Ma il proibizionismo sembra essere il miglior alleato delle narcomafie: anche il successo dei grow shop, quei negozietti che fanno inorridire Salvini e Giovanardi, Binetti e San Patrignano, ha intaccato del 10% (dati della York University) i profitti delle cosche e ha causato la loro reazione rabbiosa: a Monterotondo lo riconobbero dal labbro, era bruciacchiato, conseguenze di un incendio che lui stesso aveva appiccato a un grow shop, un negozio di cannabis light. E’ capitato a marzo del 2018 nell’hinterland di Roma e la bocca ustionata era quella di un pusher di 21 anni, uno di quelli del “Pincetto”, la zona da cui partivano per fornire di ecstasy, cocaina e fumo le discoteche di Montesacro e i consumatori della loro cittadina, e che in 14 sono stati arrestati nel febbraio di quest’anno. Poche settimane prima, a Barletta, era andato a fuoco un grow shop, come rappresaglia delle cosche dopo una maxiretata, 126 gli indagati, contro gli spacciatori che «militarizzavano gli spazi della movida dopo il tramonto», dissero gli inquirenti.
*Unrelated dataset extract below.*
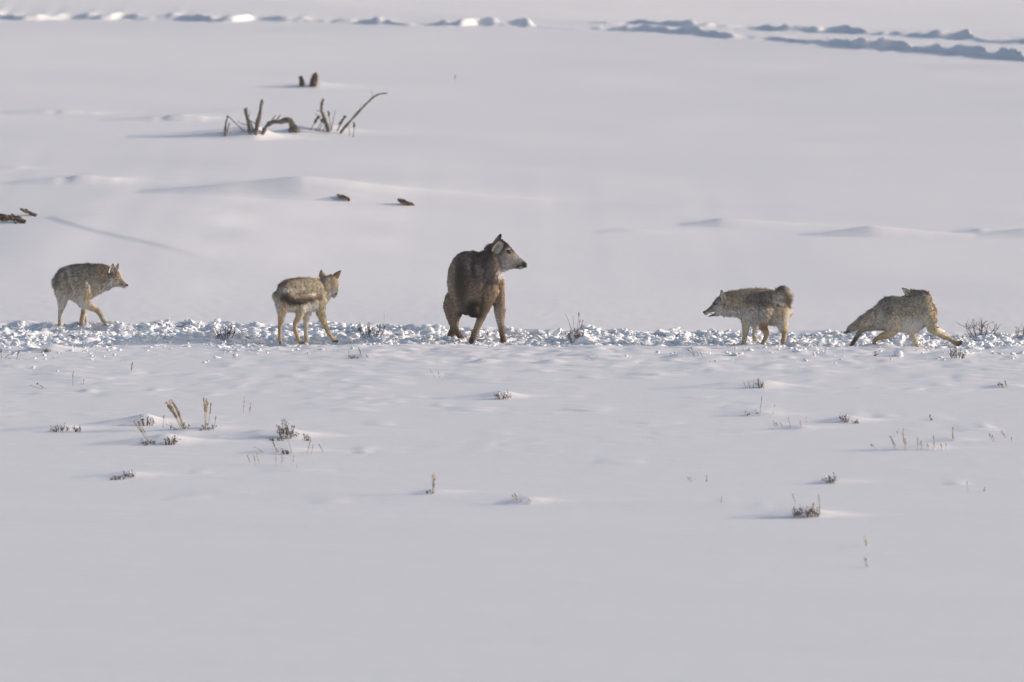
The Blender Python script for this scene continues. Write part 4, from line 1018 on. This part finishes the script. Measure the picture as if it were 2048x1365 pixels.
grass(1732, 1094, [(1734, 1093, 1730, 1077, .9)], 'curved stub of grass in the lower right, upper of two', M_PALE, 52, thick=1.6)
grass(1732, 1136, [(1734, 1135, 1731, 1120, .9)], 'pointed stub of grass in the lower right, lower of two', M_PALE, 53, thick=1.6)
grass(147, 772, [(146, 772, 147, 744, .6), (165, 770, 160, 762, 0), (167, 770, 168, 760, .2)], 'slim brown stalk on the snow below the left-most coyote', M_GRASS, 54)
grass(80, 777, [(98, 778, 60, 771, 0), (90, 777, 74, 768, 0.1), (96, 778, 82, 772, 0)], 'flat forked twig lying left of the slim brown stalk', M_STEM, 55, 'fallen_twig', 'twig', 'bare twigs on the snow')
grass(263, 742, [(263, 741, 265, 726, .8)], 'short thick stalk right of and above the slim brown stalk', M_STEM, 56)
grass(20, 718, [(3, 717, 2, 700, .3), (33, 718, 38, 702, .5), (30, 718, 15, 717, 0), (8, 717, 20, 708, 0)], 'reddish twigs at the left edge just in front of the track', M_RED, 57, 'bare_twigs', 'twigs', 'bare twigs on the snow', 1.3)
sage(95, 705, 16, 7, 'small dark sage tip beside the flat snow lump at the left', 4, 58, 0, (M_STEM, M_STEM))
sage(708, 718, 16, 7, 'reddish low sage bit left of a short leaning stem, in front of the track', 4, 59, 0.2, (M_RED, M_RED))
grass(722, 716, [(724, 715, 717, 697, .5), (698, 716, 697, 700, 0), (737, 716, 732, 711, .8)], 'short leaning stem in front of the track left of the deer', M_RED, 60)
grass(868, 757, [(871, 756, 860, 739, .3), (880, 756, 877, 745, .4), (892, 756, 890, 742, 0)], 'faint thin twigs on the snow below and left of the deer', M_PALE, 61)
grass(1385, 715, [(1393, 714, 1374, 699, .2), (1390, 713, 1382, 696, .2), (1397, 713, 1395, 702, 0), (1406, 715, 1399, 700, 0)], 'reddish leaning twigs in front of the track below the snarling coyote head', M_RED, 62, 'bare_twigs', 'twigs', 'bare twigs on the snow')
grass(1475, 712, [(1458, 711, 1456, 693, .2), (1470, 712, 1469, 696, .4), (1491, 713, 1494, 697, .3), (1487, 713, 1491, 700, .2)], 'short thin stems in front of the snarling coyote front feet', M_PALE, 63)
grass(1785, 725, [(1783, 725, 1779, 712, .5), (1788, 724, 1787, 710, .2)], 'faint stems below the belly of the lunging coyote', M_PALE, 64)
sage(1751, 713, 8, 6, 'single dark sage speck left of the lone snow ball', 2, 65)
grass(910, 161, [(910, 161, 910, 152, .5)], 'tiny lone twig far back on the snow above the deer', M_STEM, 66, thick=2)
grass(567, 652, [(567, 654, 569, 636, 0)], 'hair thin twig on the far lip by the rear-view coyote', M_PALE, 67)
grass(768, 655, [(768, 656, 768, 628, 0)], 'hair thin upright twig above the snow dusted sage clump', M_PALE, 68)

# ------------------------------------------------------------------ dead wood far behind
def branch(pts, r0, r1, label, m=M_WOOD, cap=False, seed=0, name='dead_branch', cat='branch', group='dead branches sticking out of the far snow'):
    g = hit(*pts[0][:2])
    Yc = g[1]
    P = np.array([at(p[0], p[1], Yc + (p[2] if len(p) > 2 else 0)) for p in pts])
    P[0] = g
    n = len(P)
    tt = np.linspace(0, n - 1, (n - 1) * 5 + 1)
    Q = np.stack([catmull(P[:, j], tt) for j in range(3)], 1)
    r = np.random.default_rng(300 + seed)
    Q[0, 2] -= 0.03
    rad = 0.84 * np.linspace(r0, r1, len(Q)) * r.uniform(0.85, 1.15, len(Q))
    V_, F_ = tube(Q, rad, 8)
    V_ = V_ + r.normal(scale=r1 * 0.16, size=V_.shape)
    root = empty(name, tuple(g), label, cat, group)
    link('wood', mesh_np('wood', V_ - g, F_), m, root)
    tl = np.linalg.norm(P[-1] - P[0])
    if tl > 0.35:
        for q in (0.3, 0.55):
            c = Q[int(q * (len(Q) - 1))]
            e = c + np.array([r.normal() * 0.12, r.normal() * 0.06, r.uniform(0.04, 0.16)])
            link('twig', mesh_np('twig', *tube([c - g, (c + e) / 2 + r.normal(size=3) * 0.012 - g, e - g], (r1 * 0.35, r1 * 0.15), 5)), m, root)
    if cap:
        V2, F2 = tube(Q[3:-4] + [0, 0, r0 * 0.7], (r0 * 0.55, r0 * 0.5), 8)
        link('snow_cap', mesh_np('snow_cap', V2 - g, F2), M_SNOW, root)
    return root
branch([(450, 272), (451, 250), (456, 231)], .022, .014, 'short crooked stick, left-most of the far dead branches', seed=1)
branch([(490, 264), (472, 248), (456, 232)], .010, .008, 'thin twig slanting down from the left-most crooked stick', seed=2)
branch([(454, 264), (459, 246)], .014, .008, 'short faint stick beside the left-most crooked stick', seed=3)
branch([(501, 266), (495, 240), (491, 217)], .034, .026, 'medium stick leaning left, beside the thick upright one', seed=4)
branch([(508, 262), (502, 248), (496, 236)], .016, .012, 'thin stick crossing between two thick sticks of the left group', seed=5)
branch([(511, 268), (518, 236), (525, 200)], .046, .032, 'thick upright stick with a blunt top in the left far group', seed=6)
branch([(525, 268), (534, 252), (548, 244), (565, 243), (578, 240)], .03, .05, 'pale arched root curving over the snow, topped with snow', cap=True, seed=7)
branch([(594, 264), (586, 250), (577, 240), (566, 239)], .07, .03, 'dark stump end right of the pale arched root', seed=8)
branch([(580, 265), (581, 250), (579, 236)], .03, .02, 'short dark knob behind the arched root', seed=9)
branch([(658, 263), (650, 240), (643, 218), (647, 198)], .045, .024, 'thick bent stick leaning left in the right far group', seed=10)
branch([(679, 268), (710, 232), (742, 199), (758, 189), (775, 187)], .028, .012, 'long curved branch reaching up to the right, longest of all', seed=11)
grass(628, 259, [(620, 259, 638, 234, .5), (632, 260, 645, 240, .2), (638, 261, 650, 243, .2), (646, 262, 652, 250, .2)], 'thin straws leaning right at the foot of the thick bent stick', M_BROWN, 70, thick=3)
grass(668, 264, [(664, 262, 657, 226, .2), (662, 262, 671, 220, 0), (674, 263, 690, 234, .3), (673, 264, 684, 240, .4), (700, 272, 697, 255, 0), (706, 275, 709, 248, 0.2)], 'thin straws between the thick bent stick and the long curved branch', M_BROWN, 71, thick=3)
branch([(604, 168), (603, 160), (600, 153)], .07, .035, 'small dark stump top, left of a larger one, high on the far snow', M_BROWN, seed=12, name='stump', cat='stump', group='stump tops on the far snow')
branch([(626, 170), (628, 161), (631, 152), (634, 150)], .09, .06, 'larger dark stump top, right one of two, high on the far snow', M_BROWN, seed=13, name='stump', cat='stump', group='stump tops on the far snow')

def tuft(px, py, lpx, wpx, ang, label, seed, n=70):
    """patch of dead brush lying on the slope"""
    r = np.random.default_rng(700 + seed)
    g = hit(px, py); ppm = F_PX / (g[1] + CAM_D)
    root = empty('dead_brush', tuple(g), label, 'dead brush', 'dead brush showing through the hill snow')
    L = []
    for _ in range(n):
        u = r.uniform(-0.5, 0.5); v = r.normal() * 0.22 * (1 - abs(u) * 1.3)
        c = np.array([u * 1.25 * lpx * math.cos(R(ang)) / ppm, r.normal() * 0.10, (-u * 1.25 * lpx * math.sin(R(ang)) + v * wpx * 1.2) / ppm + 0.02])
        e = c + np.array([-0.05, r.normal() * 0.03, 0.025]) * r.uniform(0.6, 1.5)
        L.append(tube([c, (c + e) / 2, e], (0.017, 0.006), 4))
    link('twig', mesh_np('twig', *merge(L), False), M_BROWN, root)
tuft(12, 441, 44, 12, 18, 'brown brush patch at the left edge of the hill', 1)
tuft(41, 445, 30, 11, 26, 'brown brush patch just right of the one at the left edge', 2)
tuft(63, 431, 30, 5, 26, 'thin brown brush streak above the two brush patches on the left hill', 3, 40)
tuft(690, 399, 17, 6, 20, 'faint brown brush patch on the crest of the middle drift', 4, 40)
tuft(816, 410, 26, 7, 22, 'dark brown brush patch on the right end of the middle drift', 5, 60)

# ------------------------------------------------------------------ thin winter haze over the flat
hz = bpy.data.meshes.new('haze')
x0, x1, y0, y1, z0, z1 = -3100, 3100, -360, 3700, -2.6, 8.0
hv = [(x0, y0, z0), (x1, y0, z0), (x1, y1, z0), (x0, y1, z0), (x0, y0, z1), (x1, y0, z1), (x1, y1, z1), (x0, y1, z1)]
hz.from_pydata(hv, [], [(0, 3, 2, 1), (4, 5, 6, 7), (0, 1, 5, 4), (1, 2, 6, 5), (2, 3, 7, 6), (3, 0, 4, 7)])
hm = bpy.data.materials.new('haze'); hm.use_nodes = True
ht = hm.node_tree
for n_ in list(ht.nodes):
    if n_.type == 'BSDF_PRINCIPLED': ht.nodes.remove(n_)
pv = ht.nodes.new('ShaderNodeVolumePrincipled')
pv.inputs['Color'].default_value = (0.93, 0.95, 1.0, 1)
pv.inputs['Density'].default_value = 0.0004
ht.links.new(pv.outputs[0], [n_ for n_ in ht.nodes if n_.type == 'OUTPUT_MATERIAL'][0].inputs['Volume'])
hm.cycles.homogeneous_volume = True
tag(link('haze', hz, hm), kind='stuff')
Le organizzazioni della Società Civile, gli operatori del settore insieme alle persone che usano sostanze  hanno  deciso di autoconvocare a fine febbraio a Milano (28-29 febbraio) una grande Conferenza in cui discutere di come governare il fenomeno sociale del consumo di droghe dopo 30 anni di fallimentare guerra alla droga. «E’ il momento del coraggio per affrontare di petto il fallimento delle politiche proibizioniste a livello nazionale ed internazionale, a partire dalla sostanza più diffusa e normalizzata fra quelle nelle tabelle delle convenzioni internazionali. Al pari di paesi come Uruguay, Canada ed 11 stati USA è il tempo di avviare anche in Italia una riforma per la regolamentazione legale della cannabis», conclude Fiorentini.